Why isn’t the most important financial threshold in the inner lives of many, rich or poor, the subjective notion of fuck-you money, the first thing to study? Why isn’t there a major UN study tracking what people consider fuck-you money? Why aren’t Nobel-winning behavioral economists designing clever experiments to tease out how we think about this quantity? It is, after all, our main subjective measure of how not-free we perceive ourselves to be.

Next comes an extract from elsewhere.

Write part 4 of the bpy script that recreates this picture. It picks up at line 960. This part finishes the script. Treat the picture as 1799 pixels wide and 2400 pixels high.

Nobody, other than bureaucrats who fund research and economists, asks the question “how much income is needed to be happy?” We already know that talking about happiness without talking about what trade-offs we are making to pursue it is meaningless. The rest of us real people ask the question “how much wealth is required to be free of scripts that dictate what trade-offs you are allowed to make?”
August 4, 2013 @ 3:59 pm
When people are surveyed, the results indicate that most people are content with a middling amount, after which more money does not confer more happiness.
August 4, 2013 @ 4:02 pm
28 million.
August 6, 2013 @ 8:26 pm
Earlier in the article, he said:
"How is it meaningful to ask how income correlates with happiness without asking precisely how much control we have in spending it? Could the $75,000 threshold discovered merely be an artifact of enforced consumption rigidity in middle and upper-class scripts, where marginal income dollars above that amount are already earmarked for socially expected and institutionally incentivized expenses (think home-buying and saving for college)? A sort of “cost of doing business” in a particular social class? Do people who flout those norms manage to move the threshold higher? Or are they penalized so harshly that they regret flouting those norms? Do mavericks see increasing happiness levels up to $200,000 instead of $75,000? Or does the threshold drop because of the increased financial burdens that come with breakaway scripts?"
Or, as Izzy Stradlin once sang, "Once you made that money, it costs more now/It might cost a lot more than you think."